Invoicing myself to my company via and another

Invoicing myself to my company via and another

Author
Discussion

Undirection

Original Poster:

467 posts

121 months

Thursday 2nd July 2015
quotequote all
I am director of a company (only a small Limited one) and am spending X amount of time running it with my business partner. I need to pay myself a small amount for my time (only about £1500) but don't want to have to employ myself there. Can I invoice one of my business partner's businesses and then get that one to invoice the business?

jammy_basturd

29,778 posts

212 months

Thursday 2nd July 2015
quotequote all
I'm no expert by any stretch, but invoices are for companies to receive payment - you'd still need to set up either a shareholding to receive dividends or employment to receive salary.

PurpleMoonlight

22,362 posts

157 months

Thursday 2nd July 2015
quotequote all
If you are a Director you are an employee.

You don't understand that?

Eric Mc

121,941 posts

265 months

Thursday 2nd July 2015
quotequote all
You cannot pay yourself as an "outside contractor" or for "services rendered" when you are a director of the company which is doing the paying. If you have supplied a service to your own company as a director, you must process that payment as a salaried amount - and carry out the necessary PAYE/NI calculations on that amount.

A director who is also a shareholder of their own company can draw money out of the company in the form of a dividend - subject to the usual caveats and restrictions that apply to dividends.

However, a dividend is a share out of company profits. It is not remuneration for doing work in or for the company.

Undirection

Original Poster:

467 posts

121 months

Thursday 2nd July 2015
quotequote all
Ok, I understand that but the company invoicing is not mine and so can I invoice them for 'consultancy' and then they invoice my company for 'consultancy'? This way I am not invoicing my own company?

malks222

1,853 posts

139 months

Thursday 2nd July 2015
quotequote all
so you're asking if:

mr unidirection (personally) can invoice company X and they in turn invoice Unidirection Ltd for carrying out the work?

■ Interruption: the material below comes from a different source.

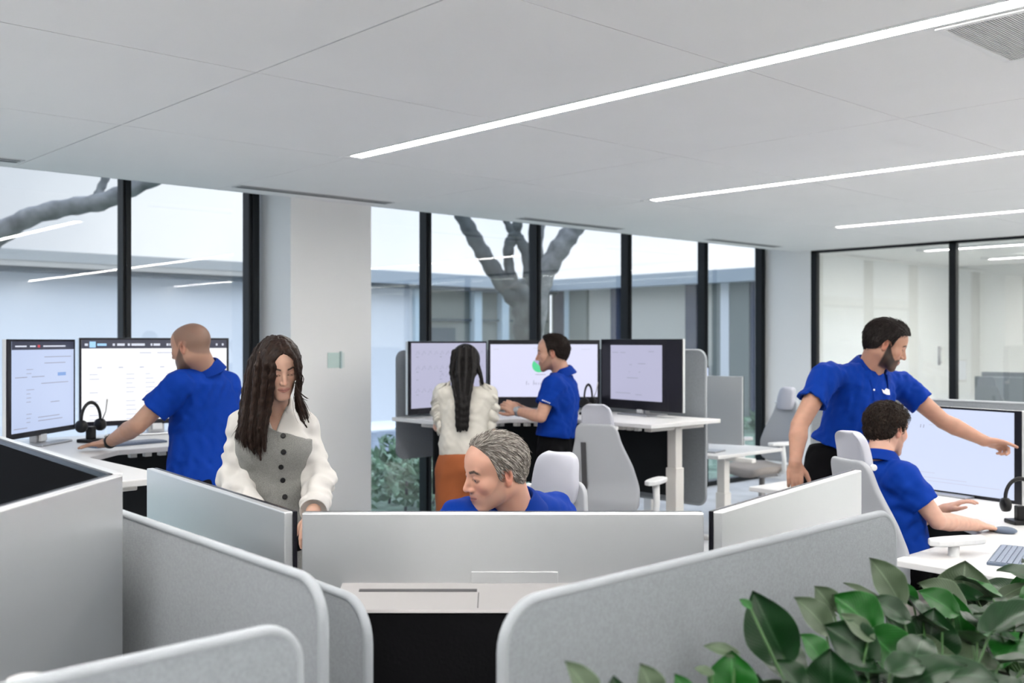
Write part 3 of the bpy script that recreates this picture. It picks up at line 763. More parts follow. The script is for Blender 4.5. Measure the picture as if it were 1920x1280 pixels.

if so how would company X pay you for carrying out the work? would they just pay you as 'self employed/ sole trader'?? if so you'd need to declare this on a self assessment tax return and pay any tax/ ni associated with it.

i'm sure eric will be along in a minute to tell you otherwise, but i also dont think you can claim 'self employed/ sole trader' status if you are also the director of your own limited company. also are you employed PAYE by another company too?

Jasandjules

69,867 posts

229 months

Thursday 2nd July 2015
quotequote all
Surely as a director you are already employed. So you can either pay yourself the tax free amount each month until your target value or pay a dividend to your share class?

jammy_basturd

29,778 posts

212 months

Thursday 2nd July 2015
quotequote all
Jasandjules said:
Surely as a director you are already employed. So you can either pay yourself the tax free amount each month until your target value or pay a dividend to your share class?
This.

I'm not sure why you'd have two companies invoice each other. All that would achieve would be for two companies to swap monies. You still wouldn't receive anything personally.

Eric Mc

121,941 posts

265 months

Thursday 2nd July 2015
quotequote all
Undirection said:
Ok, I understand that but the company invoicing is not mine and so can I invoice them for 'consultancy' and then they invoice my company for 'consultancy'? This way I am not invoicing my own company?
Creating a carousel transaction to disguise the nature of the payment is called "fraud" I think.

GuinnessMK

1,608 posts

222 months

Thursday 2nd July 2015
quotequote all
Eric Mc said:
Undirection said:
Ok, I understand that but the company invoicing is not mine and so can I invoice them for 'consultancy' and then they invoice my company for 'consultancy'? This way I am not invoicing my own company?
Creating a carousel transaction to disguise the nature of the payment is called "fraud" I think.